In Akka 24.05, we make it possible to achieve very high throughput with ordinary PostgreSQL as event storage – without causing a bottleneck in the database. What?! How is that possible? Akka delivers an astonishing throughput by not using the database for read requests, and automatically sharding the write requests over many databases, without any application-level concerns or specific sharding features in the databases.
The bottleneck problem
In today's data-driven world, where system performance and scalability are crucial for handling massive data volumes and concurrent users, the limitations of traditional database management systems are becoming increasingly evident. Once the backbone of most applications, these systems are struggling to keep up with the growing demands, especially in handling high levels of concurrent transactional operations.
Akka breaks the bottleneck
Akka can handle many millions of entities, by sharding them over nodes in the Akka cluster. Each entity has an identity, and for each entity identity, there is only one instance that holds the system of record and processes the requests for that entity.
The state of the entity is kept in memory as long as it is active. This means it can serve read requests or command validation with full consistency before updating without additional reads from the database.
Many millions of entities can be sharded over many nodes in the cluster to support horizontal scalability. Akka ensures that each entity only exists as one instance in the cluster. This property of an entity has many benefits for high performance and enables a simple programming model without concurrency concerns.
There might not be room for all entities to be kept active in memory all the time and therefore entities can be passivated, for example, based on a least-recently-used strategy. When the entity is used again it recovers its state from durable storage and becomes an active entity with its system of record in memory, backed by consistent durable storage. This recovery process is also used in cases of rolling updates, rebalance, and abnormal crashes.
The event log is key
For durable storage, the changes of the entity are stored as events in an append-only event log. The recovery process will replay the change events to reconstruct the state. As an optimization, snapshots of the state may be stored occasionally to reduce the number of events to read and replay. In that case, the snapshot is loaded, and the events after the snapshot are replayed.
The event log is used for more than just recovering the state of the entities. From the stream of events from all entities, the application can store other representations for the purpose of queries or process the events by calling external services. The event processing can be split up over many event consumers in the cluster. This is a data partitioning approach where the events are grouped into slices based on a deterministic hash of the entity identifier that emitted the event. Each event consumer takes responsibility for a range of slices, and Akka is managing the event consumers in the cluster. The number of event consumers can be changed dynamically.
Additionally, the event log is used for communication between different services or replicas of the entities running in other cloud or edge locations.

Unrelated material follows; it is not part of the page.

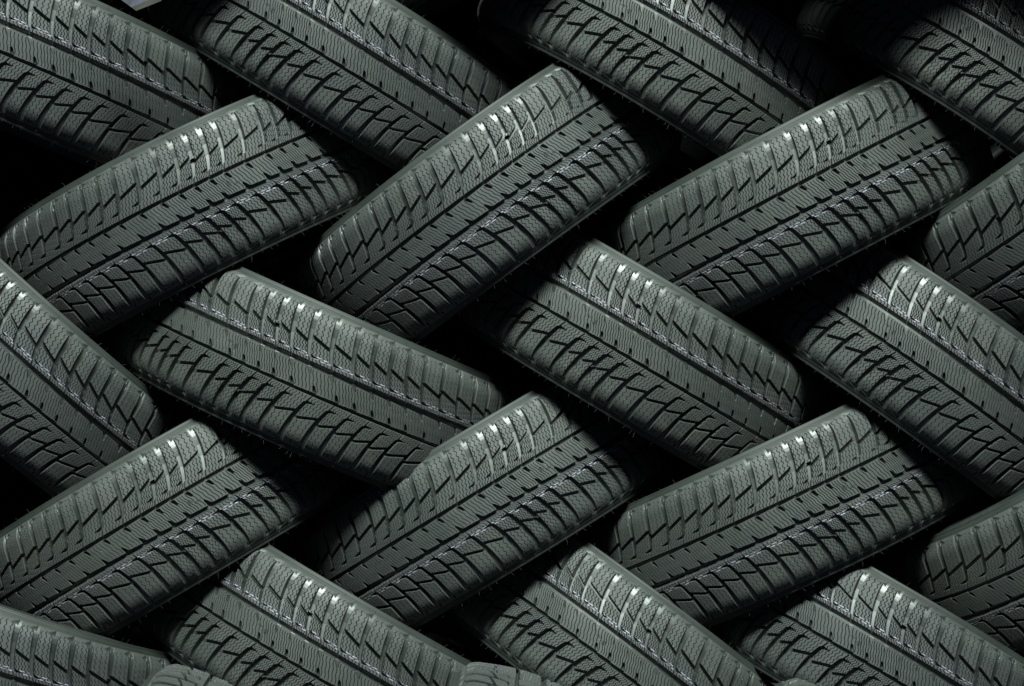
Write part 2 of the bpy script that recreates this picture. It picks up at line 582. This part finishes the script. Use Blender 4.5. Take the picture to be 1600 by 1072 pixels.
TYRES = [
    # x, z, slant, lean, depth, flip, spin, label
    (-554, 222, 26.7, 2.6, 33, 0, 0.0, 'right-slanting winter tyre under the black gap at the upper left edge'),
    (-40, 235, 36.2, 0.6, 8, 0, 1.5, 'steepest right-slanting winter tyre, just above the centre of the stack'),
    (482, 234, 27.4, -1.2, -1, 0, -2.6, 'wholly visible right-slanting winter tyre under the shaded top right corner'),
    (956, 269, 38.0, 0.0, -55, 0, 3.5, 'winter tyre cut by the right edge, dim end tucked in behind the upper right-slanting row'),
    (-596, -307, 30.3, -0.6, 24, 0, -1.2, 'right-slanting winter tyre cut by the left edge, above the bottom left corner tyre'),
    (-44, -282, 31.1, -3.3, 65, 0, 2.2, 'right-slanting winter tyre below the centre, second of the lower right-slanting row'),
    (469, -291, 24.9, -4.7, 30, 0, -4.0, 'flattest right-slanting winter tyre, third of the lower right-slanting row'),
    (974, -284, 32.0, -0.6, -13, 0, 5.0, 'dim winter tyre cut by the right edge of the lower right-slanting row'),
    (-809, 474, -22.8, -1.3, 6, 1, 2.5, 'winter tyre slanting down to the right in the top left corner'),
    (-297, 496, -31.3, 1.8, 70, 1, -1.0, 'evenly lit winter tyre cut by the top edge, left of the centre'),
    (286, 483, -31.3, 2.0, 22, 1, 0.6, 'half shaded winter tyre cut by the top edge, right of the centre'),
    (842, 446, -34.6, 4.4, -9, 1, 4.0, 'mostly shaded winter tyre in the top right corner'),
    (-858, -32, -41.8, -5.2, 28, 1, -3.0, 'steep winter tyre slanting down to the right, cut by the left edge at mid height'),
    (-339, -53, -23.9, -0.6, 11, 1, 1.0, 'gently slanting winter tyre left of the centre, running down to the right'),
    (216, -8, -30.8, 1.2, 47, 1, -2.0, 'winter tyre just right of the centre, running down to the right, whole in view'),
    (714, -47, -35.8, 1.5, 24, 1, 3.0, 'winter tyre slanting down to the right, cut by the right edge at mid height'),
    (-876, -540, -19.5, -5.0, -65, 1, 0.0, 'nearly level winter tyre in the bottom left corner'),
    (-309, -550, -30.2, -6.6, -1, 1, 2.0, 'winter tyre slanting down to the right, cut by the bottom edge left of the centre'),
    (201, -569, -37.2, -6.3, 40, 1, -1.4, 'steeply slanting winter tyre cut by the bottom edge right of the centre'),
    (644, -562, -31.3, -4.2, -5, 1, 3.4, 'winter tyre slanting down to the right in the bottom right corner'),
    # the row above the frame, shading the top; its last two tyres are added shade casters
    (-494, 805, 29.0, 5.0, -40, 0, 0.0, 'unlit winter tyre above the top left corner with a printed paper label'),
    (18, 806, 29.0, 6.0, -50, 0, 1.0, 'unlit winter tyre above the top edge near the centre'),
    (535, 795, 29.0, 5.0, -190, 0, 2.0, 'unlit winter tyre above the top edge right of the centre'),
    (822, 772, -34.6, 2.0, -200, 1, 2.0, 'unseen winter tyre added above the top right corner to shade it'),
    (490, 1050, -30.0, 0.0, -230, 1, 2.0, 'highest unseen winter tyre, added over the row above the top edge to block light'),
    # upright tyres whose tops peek over the lower edge
    (-558, -882, 74.0, 0.0, -300, 0, 1.0, 'barely visible tyre top peeking up at the bottom edge beside the corner tyre'),
    (-69, -879, 74.0, 0.0, -300, 0, 1.0, 'barely visible tyre top peeking up at the bottom edge near the middle'),
    (446, -899, 74.0, 0.0, -300, 0, 1.0, 'smallest visible sliver of a tyre peeking up at the bottom edge, right half'),
]
tyres = []
for i, (x, z, a, b, y, fl, spin, lab) in enumerate(TYRES):
    o = proto if i == 0 else copy_tyre()
    pose(o, x, z, a, b, y, fl, spin)
    o['label'] = lab
    tyres.append(o)

# a printed paper label hanging off the underside of the tyre above the top left corner
M_PAPER = plain_material('shaded_label_paper', (0.018, 0.018, 0.034), 0.7, 0.7, 90.0)  # pale paper darkened: the shade under the tyre is put into its colour
M_TAPE = plain_material('shaded_label_edge', (0.014, 0.013, 0.006), 0.7, 0.4, 60.0)  # yellowish edge dimmed the same way, shade included in the colour


def sheet(name, corners, mat, thick=0.0006):
    c = [Vector(p) for p in corners]
    n = (c[1] - c[0]).cross(c[2] - c[0]).normalized() * thick
    vs = c + [p + n for p in c]
    k = len(c)
    fs = [tuple(range(k))[::-1], tuple(range(k, 2 * k))] + [(i, (i + 1) % k, k + (i + 1) % k, k + i) for i in range(k)]
    me = bpy.data.meshes.new(name)
    me.from_pydata(vs, [], fs)
    me.materials.append(mat)
    return me


host = tyres[20]
lab = bpy.data.objects.new('paper_label', sheet('paper_label', [
    (-0.6115, -0.4500, 0.5835), (-0.6006, -0.4500, 0.5271), (-0.5815, -0.4520, 0.5130), (-0.5387, -0.4500, 0.5307), (-0.5442, -0.4480, 0.5835)], M_PAPER))
strip = bpy.data.objects.new('label_strip', sheet('label_strip', [
    (-0.5815, -0.4535, 0.5130), (-0.5742, -0.4535, 0.5075), (-0.5360, -0.4520, 0.5230), (-0.5387, -0.4520, 0.5307)], M_TAPE))
for o, par in ((lab, host), (strip, lab)):
    COL.objects.link(o)
    bpy.context.view_layer.update()
    o.parent = par
    o.matrix_parent_inverse = par.matrix_world.inverted()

No need for a specialized database
From an operational point of view, it’s easy to use an ordinary relational database, such as PostgreSQL, for the durable storage and retrieval of events. Such regular databases also have a good price-performance ratio. However, a single database can become a bottleneck for applications that have high throughput requirements. We have seen that a single Amazon RDS PostgreSQL (8 CPUs db.r6g.2xlarge) can handle 25,000 event writes per second. What if we could use more than one database to scale for higher throughput?
We want all events for a single entity instance to be written to the same database to avoid cross-database queries when reading the events, when the entity is recovered. More difficult, and equally important, is that the reads across many entities for the event consumers should be possible with a single query from one database. Fortunately, we had precisely those properties for the slice partitioning used by projections.
Events are grouped into slices based on a deterministic hash of the persistence identifier of the entity that emitted the event. There are 1024 slices, from 0 to 1023. A projection instance consumes events from a range of slices. For example, running a projection with 4 instances the slice ranges would be 0-255, 256-511, 512-767, 768-1023. Changing to 8 projection instances means that the ranges would be 0-127, 128-255, 256-383, …, 768-895, 896-1023.
We can map such slice ranges to databases. Above diagram illustrates running a projection with 16 instances and 4 databases with certain slice ranges. Each such slice range is deterministically mapped to one database. For example entity A-3 is hashed to slice 132, which is handled by the projection instance for slice range 128-191, and that is stored in the database responsible for slice range 0-255. Each entity maps to one slice. Each of the 16 projection instances will consume events from 64 slices. Each of the 4 databases will store 256 slices.
This new feature in Akka 24.05 opens up great opportunities to use cost-efficient and simple-to-maintain event storage for massively scalable Akka applications. Early testing indicates that write throughput grows nearly linearly as additional database shards are added.